The ACLU also filed a complaint with the Iowa Office of Civil Rights against Reynolds, Steen and DAS on behalf of the temple in June. It argues the state violated the Iowa Civil Rights Act and the group’s First Amendment rights by denying them the ability to use a public space that other religious groups have access to.
Matt Kezhaya, general counsel for the temple, said they are awaiting the screening decision on the complaint from the Iowa Office of Civil Rights, which is a procedural step required before filing a lawsuit in either state or federal court. He added that the Iowa Civil Rights Act provides statutory protection against religious discrimination.

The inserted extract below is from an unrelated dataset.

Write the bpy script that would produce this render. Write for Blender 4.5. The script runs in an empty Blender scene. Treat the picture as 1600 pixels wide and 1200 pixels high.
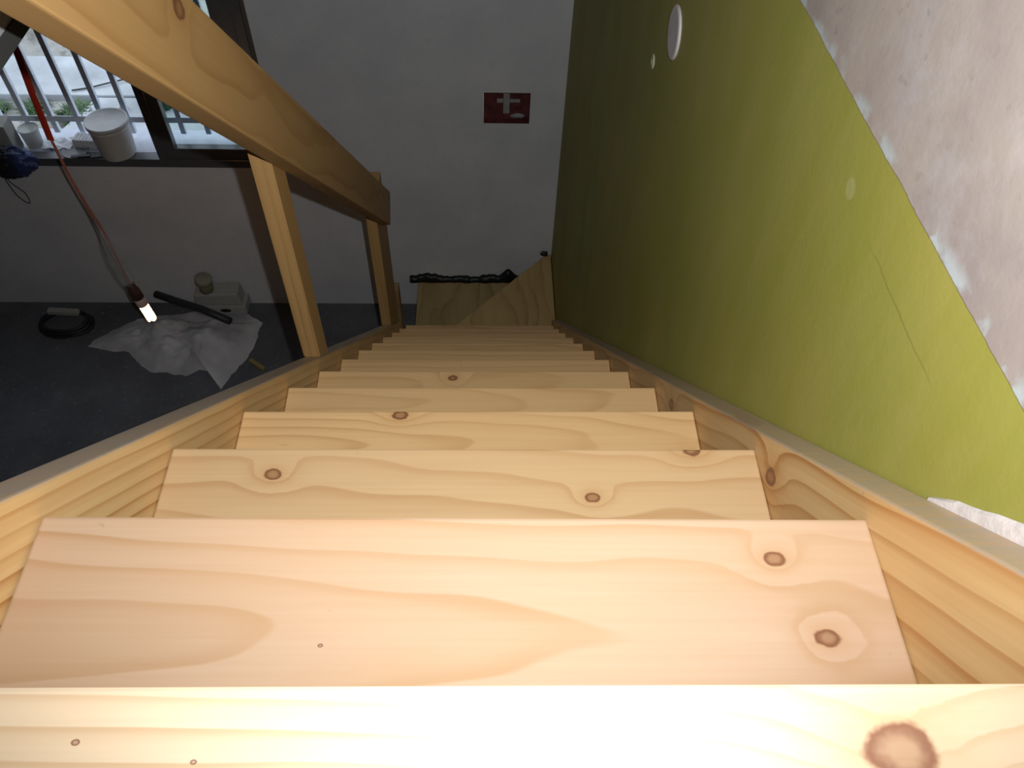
import bpy, bmesh, math, random
from mathutils import Vector, Matrix, noise
random.seed(7)

# ------------------------------------------------------------------ camera, world, flash, exposure
S = bpy.context.scene
COL = S.collection
S.view_settings.view_transform = 'Standard'
S.view_settings.look = 'None'
S.view_settings.gamma = 1.0
S.view_settings.use_curve_mapping = False
S.view_settings.exposure = 0.0

CR = [[0.9994, -0.020494, 0.027926], [0.000835, -0.791722, -0.61088], [0.034629, 0.610537, -0.79123]]
CC = Vector((0.02125, -0.12562, 0.40783))
cd = bpy.data.cameras.new('camera')
cd.sensor_width = 36.0
cd.sensor_fit = 'HORIZONTAL'
cd.lens = 1251.4536 / 1600 * 36.0
cd.clip_start = 0.01
cam = bpy.data.objects.new('camera', cd)
COL.objects.link(cam)
right, down, fwd = Vector(CR[0]), Vector(CR[1]), Vector(CR[2])
m = Matrix.Identity(4)
for i in range(3):
    m[i][0] = right[i]; m[i][1] = -down[i]; m[i][2] = -fwd[i]; m[i][3] = CC[i]
cam.matrix_world = m
S.camera = cam

world = bpy.data.worlds.new('overcast_sky')
S.world = world
world.use_nodes = True
bg = world.node_tree.nodes['Background']
bg.inputs[0].default_value = (0.78, 0.88, 1.0, 1)
bg.inputs[1].default_value = 1.8

# the camera's own flash: a small lamp just right of the lens, aimed slightly up the frame
fl = bpy.data.lights.new('camera_flash', 'SPOT')
fl.energy = 74.0
fl.color = (0.95, 0.975, 1.0)
fl.shadow_soft_size = 0.006
fl.spot_size = math.radians(124)
fl.spot_blend = 1.0
flo = bpy.data.objects.new('camera_flash', fl)
COL.objects.link(flo)
flo.location = CC + right * 0.052 - fwd * 0.04 - down * 0.03
aim = (fwd - down * 0.28 - right * 0.05).normalized()
flo.rotation_euler = aim.to_track_quat('-Z', 'Y').to_euler()


# ------------------------------------------------------------------ node helpers
class NT:
    def __init__(s, name):
        s.m = bpy.data.materials.new(name)
        s.m.use_nodes = True
        s.t = s.m.node_tree
        s.t.nodes.clear()
        s.out = s.t.nodes.new('ShaderNodeOutputMaterial')
        s.b = s.t.nodes.new('ShaderNodeBsdfPrincipled')
        s.link(s.b.outputs[0], s.out.inputs[0])

    def link(s, a, b):
        s.t.links.new(a, b)

    def put(s, sock, v):
        if hasattr(v, 'is_output') or hasattr(v, 'links'):
            s.link(v, sock)
        else:
            sock.default_value = v

    def xyz(s, kind='Object'):
        tc = s.t.nodes.new('ShaderNodeTexCoord')
        sp = s.t.nodes.new('ShaderNodeSeparateXYZ')
        s.link(tc.outputs[kind], sp.inputs[0])
        return sp.outputs[0], sp.outputs[1], sp.outputs[2]

    def comb(s, x, y, z):
        n = s.t.nodes.new('ShaderNodeCombineXYZ')
        for i, v in enumerate((x, y, z)):
            s.put(n.inputs[i], v)
        return n.outputs[0]

    def M(s, op, a, b=None, c=None):
        n = s.t.nodes.new('ShaderNodeMath')
        n.operation = op
        s.put(n.inputs[0], a)
        if b is not None: s.put(n.inputs[1], b)
        if c is not None: s.put(n.inputs[2], c)
        return n.outputs[0]

    def noise(s, vec, scale=5.0, detail=3.0, rough=0.5, dist=0.0):
        n = s.t.nodes.new('ShaderNodeTexNoise')
        s.link(vec, n.inputs['Vector'])
        n.inputs['Scale'].default_value = scale
        n.inputs['Detail'].default_value = detail
        n.inputs['Roughness'].default_value = rough
        n.inputs['Distortion'].default_value = dist
        return n.outputs[0]

    def ramp(s, fac, stops):
        n = s.t.nodes.new('ShaderNodeValToRGB')
        el = n.color_ramp.elements
        while len(el) < len(stops): el.new(0.5)
        for e, (p, c) in zip(el, stops):
            e.position = p
            e.color = (c, c, c, 1) if isinstance(c, (int, float)) else (*c, 1)
        s.put(n.inputs[0], fac)
        return n.outputs[0]

    def mix(s, fac, a, b, mode='MIX'):
        n = s.t.nodes.new('ShaderNodeMix')
        n.data_type = 'RGBA'
        n.blend_type = mode
        s.put(n.inputs[0], fac)
        for sock, v in ((n.inputs[6], a), (n.inputs[7], b)):
            if isinstance(v, tuple): sock.default_value = (*v, 1) if len(v) == 3 else v
            else: s.link(v, sock)
        return n.outputs[2]

    def smooth(s, v, lo, hi):
        n = s.t.nodes.new('ShaderNodeMapRange')
        n.interpolation_type = 'SMOOTHSTEP'
        s.put(n.inputs[0], v)
        n.inputs[1].default_value = lo
        n.inputs[2].default_value = hi
        return n.outputs[0]

    def color(s, c):
        s.put(s.b.inputs['Base Color'], (*c, 1) if isinstance(c, tuple) and len(c) == 3 else c)

    def bump(s, h, strength=0.3, dist=0.01):
        n = s.t.nodes.new('ShaderNodeBump')
        n.inputs['Strength'].default_value = strength
        n.inputs['Distance'].default_value = dist
        s.link(h, n.inputs['Height'])
        s.link(n.outputs[0], s.b.inputs['Normal'])

    def set(s, **k):
        for a, v in k.items():
            s.b.inputs[{'rough': 'Roughness', 'metal': 'Metallic', 'spec': 'Specular IOR Level',
                        'trans': 'Transmission Weight', 'alpha': 'Alpha', 'ior': 'IOR',
                        'coat': 'Coat Weight'}[a]].default_value = v
        return s


def rgb(r, g, b):
    f = lambda v: ((v / 255 + 0.055) / 1.055) ** 2.4 if v > 10 else v / 255 / 12.92
    return (f(r), f(g), f(b))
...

"The government is not permitted to deny public services or benefits to people or religious groups because officials disagree with their beliefs or viewpoints. Once State officials open up the Capitol to public events, as it has for displays and events around the holidays, they can’t legally exclude The Satanic Temple because of its disfavored or minority viewpoint," Kezhaya said in a statement to the Lee-Gazette Des Moines Bureau. "Certainly, the State should not compound the significant harm its officials have already caused by doubling down on illegal and unconstitutional discrimination."
Steen approved the temple’s holiday display at the Iowa State Capitol in 2023, which he said was different from the 2024 “ritual.”
The 2023 display featured an inverted pentagram, poinsettias and the head of a statue of horned deity Baphomet.
“I did that because it was not a matter of whether or not it was harmful to minors. It's a static statue, and I did not want to fight a free-speech issue at that time,” Steen told reporters.
The statue was destroyed by Michael Cassidy, a former congressional and legislative candidate from Mississippi. He pleaded guilty to an aggravated misdemeanor of third-degree criminal mischief in May, 2024, and was sentenced to probation.